Just take grading interior d linemen for instance.  

I mean it can make a huge difference if a 3-4 dlinemen is lined up at 5 tech, 2 tech or 3 tech.  A lot of times that depends on down and distance and call.  

It is way harder to rush passer and get home from inside tackles and way easier from 5 tech or when D coordinator has called a successful stunt.  Obviously, the guard, center or tackle quality varies wildly as well.  If a guy can't physically block me I will look great.  

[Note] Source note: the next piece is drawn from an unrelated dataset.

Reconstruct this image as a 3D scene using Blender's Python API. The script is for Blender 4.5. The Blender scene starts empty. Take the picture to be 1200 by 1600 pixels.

Well why doesn't D coordinator stunt and line guys up outside all the time you ask?  Because then it is too easy to run the football on early downs.  You have to protect A and B gaps in football too.  PFF just ignores things like that.  Data doesn't bear that out they say.  That's because teams forced the offense' hand.  

A QB like Aaron Rodgers or Ben Roethlisberger will hold ball to make a play and therefore give up more sacks, while Tom Brady is getting rid of that ball in 2 seconds or less.

If I got a 'pressure' on Rodgers meaning I was chasing him after 2.6 seconds, but I got no pressure on Brady because ball was gone in 2.  My grade versus Rodgers will be better when my actual play quality was the same.

You could point out similar things for every position and every play.  You can't have a grade without greater context.  Why you need a human eyeball and you can't just go off raw data.  

 

 

 

All well said.  Some things are just not easily quantified yet PFF tries to sell it as everything can be quantified and every player accurately rated and ranked based on their data and that's just not so.

It is however how you can use that data to promote your fee based services to info hungry fans.  I much prefer those analyses Jonathan Woods does that provide us with info from which to draw our own conclusions.